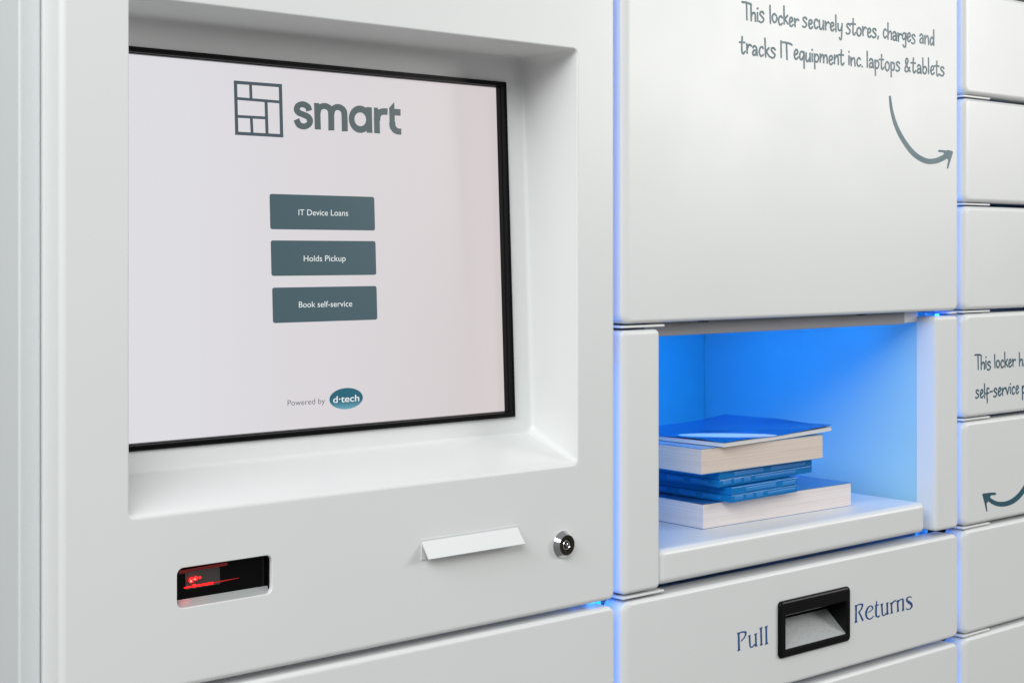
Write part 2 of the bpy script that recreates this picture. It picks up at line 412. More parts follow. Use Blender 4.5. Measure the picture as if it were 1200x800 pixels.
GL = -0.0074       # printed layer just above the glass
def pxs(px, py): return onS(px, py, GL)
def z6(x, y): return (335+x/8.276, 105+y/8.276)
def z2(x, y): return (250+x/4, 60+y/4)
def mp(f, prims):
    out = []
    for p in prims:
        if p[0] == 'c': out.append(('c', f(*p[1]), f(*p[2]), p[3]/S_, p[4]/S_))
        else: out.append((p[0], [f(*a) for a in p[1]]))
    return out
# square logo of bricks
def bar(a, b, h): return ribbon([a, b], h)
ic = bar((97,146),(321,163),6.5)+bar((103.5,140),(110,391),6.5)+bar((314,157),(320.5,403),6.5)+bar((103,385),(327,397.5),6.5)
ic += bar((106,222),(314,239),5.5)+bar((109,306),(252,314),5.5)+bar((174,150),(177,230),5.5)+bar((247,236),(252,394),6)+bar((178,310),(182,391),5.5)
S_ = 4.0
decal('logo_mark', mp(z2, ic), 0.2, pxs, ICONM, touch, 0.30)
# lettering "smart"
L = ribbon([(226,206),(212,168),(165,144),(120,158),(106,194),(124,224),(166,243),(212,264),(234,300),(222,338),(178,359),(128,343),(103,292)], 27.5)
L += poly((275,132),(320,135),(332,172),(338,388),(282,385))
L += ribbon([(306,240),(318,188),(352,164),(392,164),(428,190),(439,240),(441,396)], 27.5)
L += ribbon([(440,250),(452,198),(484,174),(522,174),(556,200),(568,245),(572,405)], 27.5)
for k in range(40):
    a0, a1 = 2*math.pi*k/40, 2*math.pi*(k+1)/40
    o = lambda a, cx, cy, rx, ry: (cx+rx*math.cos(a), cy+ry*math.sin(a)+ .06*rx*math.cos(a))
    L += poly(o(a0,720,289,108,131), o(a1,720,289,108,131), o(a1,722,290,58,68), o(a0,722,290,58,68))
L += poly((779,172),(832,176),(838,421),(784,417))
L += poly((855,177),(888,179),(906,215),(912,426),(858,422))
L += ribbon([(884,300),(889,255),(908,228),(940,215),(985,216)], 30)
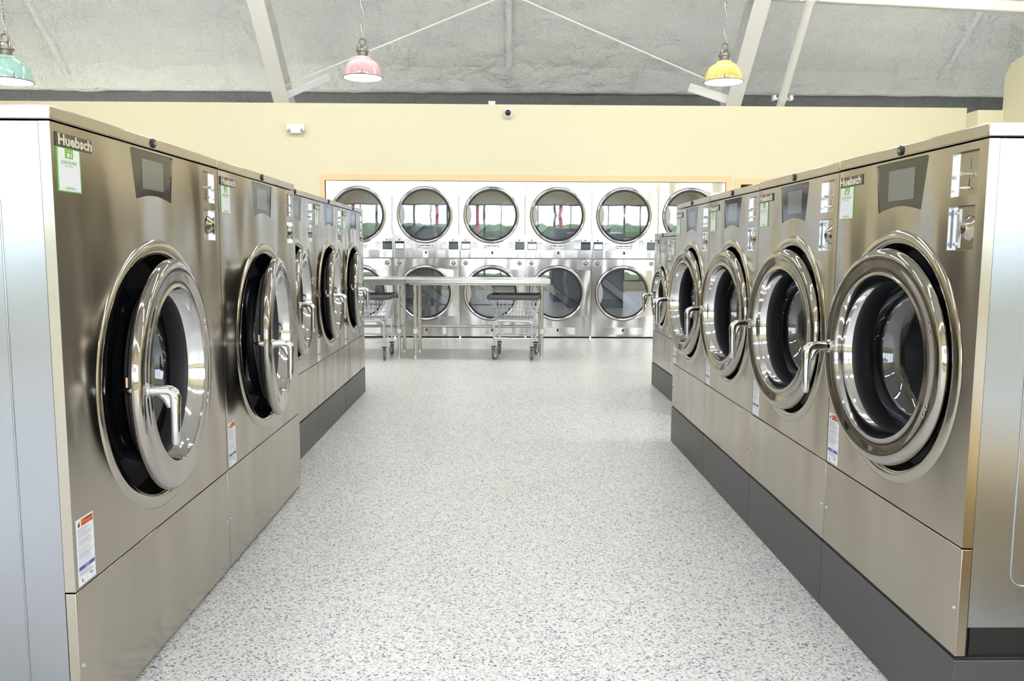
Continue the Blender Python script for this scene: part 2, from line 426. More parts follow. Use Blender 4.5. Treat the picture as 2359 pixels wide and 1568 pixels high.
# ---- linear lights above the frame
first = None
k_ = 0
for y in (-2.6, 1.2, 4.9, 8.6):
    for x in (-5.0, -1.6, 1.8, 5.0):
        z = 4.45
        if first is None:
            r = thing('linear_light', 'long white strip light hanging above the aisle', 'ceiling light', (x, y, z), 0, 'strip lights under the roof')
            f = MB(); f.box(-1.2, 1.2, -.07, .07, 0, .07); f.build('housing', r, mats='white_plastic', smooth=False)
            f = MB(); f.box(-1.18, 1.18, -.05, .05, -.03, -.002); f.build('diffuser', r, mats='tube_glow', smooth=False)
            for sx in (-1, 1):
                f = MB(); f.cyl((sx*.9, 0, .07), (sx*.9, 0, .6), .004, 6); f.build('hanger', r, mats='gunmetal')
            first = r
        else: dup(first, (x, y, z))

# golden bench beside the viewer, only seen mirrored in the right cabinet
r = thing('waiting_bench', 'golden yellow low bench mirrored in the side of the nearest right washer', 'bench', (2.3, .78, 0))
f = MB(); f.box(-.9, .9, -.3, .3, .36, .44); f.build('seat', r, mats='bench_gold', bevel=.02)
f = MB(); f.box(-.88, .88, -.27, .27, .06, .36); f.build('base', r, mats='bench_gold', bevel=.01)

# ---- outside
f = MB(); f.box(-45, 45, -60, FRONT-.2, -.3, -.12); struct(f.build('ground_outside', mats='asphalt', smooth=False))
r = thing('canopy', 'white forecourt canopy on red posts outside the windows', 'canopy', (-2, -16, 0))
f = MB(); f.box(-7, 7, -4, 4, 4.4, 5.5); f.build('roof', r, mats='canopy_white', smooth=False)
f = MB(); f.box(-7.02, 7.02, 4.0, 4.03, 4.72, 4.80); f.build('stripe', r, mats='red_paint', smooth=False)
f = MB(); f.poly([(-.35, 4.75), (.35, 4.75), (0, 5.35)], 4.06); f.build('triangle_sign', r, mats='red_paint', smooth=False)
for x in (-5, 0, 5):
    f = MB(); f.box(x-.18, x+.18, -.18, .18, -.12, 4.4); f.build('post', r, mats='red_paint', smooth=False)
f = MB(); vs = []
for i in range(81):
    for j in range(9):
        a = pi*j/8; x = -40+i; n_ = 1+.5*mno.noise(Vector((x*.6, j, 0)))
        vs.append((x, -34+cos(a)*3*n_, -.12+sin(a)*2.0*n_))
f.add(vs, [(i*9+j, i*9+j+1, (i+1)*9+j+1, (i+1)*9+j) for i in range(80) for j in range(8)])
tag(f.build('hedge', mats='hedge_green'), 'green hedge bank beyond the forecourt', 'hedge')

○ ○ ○

* Exercise details:
Leave out the pictures and print each record exactly as it stands.

* Reply to the exercise:
Write part 2 of the bpy script that recreates this picture. It picks up at line 412. More parts follow. Use Blender 4.5. Measure the picture as if it were 1200x800 pixels.
GL = -0.0074       # printed layer just above the glass
def pxs(px, py): return onS(px, py, GL)
def z6(x, y): return (335+x/8.276, 105+y/8.276)
def z2(x, y): return (250+x/4, 60+y/4)
def mp(f, prims):
    out = []
    for p in prims:
        if p[0] == 'c': out.append(('c', f(*p[1]), f(*p[2]), p[3]/S_, p[4]/S_))
        else: out.append((p[0], [f(*a) for a in p[1]]))
    return out
# square logo of bricks
def bar(a, b, h): return ribbon([a, b], h)
ic = bar((97,146),(321,163),6.5)+bar((103.5,140),(110,391),6.5)+bar((314,157),(320.5,403),6.5)+bar((103,385),(327,397.5),6.5)
ic += bar((106,222),(314,239),5.5)+bar((109,306),(252,314),5.5)+bar((174,150),(177,230),5.5)+bar((247,236),(252,394),6)+bar((178,310),(182,391),5.5)
S_ = 4.0
decal('logo_mark', mp(z2, ic), 0.2, pxs, ICONM, touch, 0.30)
# lettering "smart"
L = ribbon([(226,206),(212,168),(165,144),(120,158),(106,194),(124,224),(166,243),(212,264),(234,300),(222,338),(178,359),(128,343),(103,292)], 27.5)
L += poly((275,132),(320,135),(332,172),(338,388),(282,385))
L += ribbon([(306,240),(318,188),(352,164),(392,164),(428,190),(439,240),(441,396)], 27.5)
L += ribbon([(440,250),(452,198),(484,174),(522,174),(556,200),(568,245),(572,405)], 27.5)
for k in range(40):
    a0, a1 = 2*math.pi*k/40, 2*math.pi*(k+1)/40
    o = lambda a, cx, cy, rx, ry: (cx+rx*math.cos(a), cy+ry*math.sin(a)+ .06*rx*math.cos(a))
    L += poly(o(a0,720,289,108,131), o(a1,720,289,108,131), o(a1,722,290,58,68), o(a0,722,290,58,68))
L += poly((779,172),(832,176),(838,421),(784,417))
L += poly((855,177),(888,179),(906,215),(912,426),(858,422))
L += ribbon([(884,300),(889,255),(908,228),(940,215),(985,216)], 30)
Continue the Blender Python script for this scene: part 2, from line 426. More parts follow. Use Blender 4.5. Treat the picture as 2359 pixels wide and 1568 pixels high.
# ---- linear lights above the frame
first = None
k_ = 0
for y in (-2.6, 1.2, 4.9, 8.6):
    for x in (-5.0, -1.6, 1.8, 5.0):
        z = 4.45
        if first is None:
            r = thing('linear_light', 'long white strip light hanging above the aisle', 'ceiling light', (x, y, z), 0, 'strip lights under the roof')
            f = MB(); f.box(-1.2, 1.2, -.07, .07, 0, .07); f.build('housing', r, mats='white_plastic', smooth=False)
            f = MB(); f.box(-1.18, 1.18, -.05, .05, -.03, -.002); f.build('diffuser', r, mats='tube_glow', smooth=False)
            for sx in (-1, 1):
                f = MB(); f.cyl((sx*.9, 0, .07), (sx*.9, 0, .6), .004, 6); f.build('hanger', r, mats='gunmetal')
            first = r
        else: dup(first, (x, y, z))

# golden bench beside the viewer, only seen mirrored in the right cabinet
r = thing('waiting_bench', 'golden yellow low bench mirrored in the side of the nearest right washer', 'bench', (2.3, .78, 0))
f = MB(); f.box(-.9, .9, -.3, .3, .36, .44); f.build('seat', r, mats='bench_gold', bevel=.02)
f = MB(); f.box(-.88, .88, -.27, .27, .06, .36); f.build('base', r, mats='bench_gold', bevel=.01)

# ---- outside
f = MB(); f.box(-45, 45, -60, FRONT-.2, -.3, -.12); struct(f.build('ground_outside', mats='asphalt', smooth=False))
r = thing('canopy', 'white forecourt canopy on red posts outside the windows', 'canopy', (-2, -16, 0))
f = MB(); f.box(-7, 7, -4, 4, 4.4, 5.5); f.build('roof', r, mats='canopy_white', smooth=False)
f = MB(); f.box(-7.02, 7.02, 4.0, 4.03, 4.72, 4.80); f.build('stripe', r, mats='red_paint', smooth=False)
f = MB(); f.poly([(-.35, 4.75), (.35, 4.75), (0, 5.35)], 4.06); f.build('triangle_sign', r, mats='red_paint', smooth=False)
for x in (-5, 0, 5):
    f = MB(); f.box(x-.18, x+.18, -.18, .18, -.12, 4.4); f.build('post', r, mats='red_paint', smooth=False)
f = MB(); vs = []
for i in range(81):
    for j in range(9):
        a = pi*j/8; x = -40+i; n_ = 1+.5*mno.noise(Vector((x*.6, j, 0)))
        vs.append((x, -34+cos(a)*3*n_, -.12+sin(a)*2.0*n_))
f.add(vs, [(i*9+j, i*9+j+1, (i+1)*9+j+1, (i+1)*9+j) for i in range(80) for j in range(8)])
tag(f.build('hedge', mats='hedge_green'), 'green hedge bank beyond the forecourt', 'hedge')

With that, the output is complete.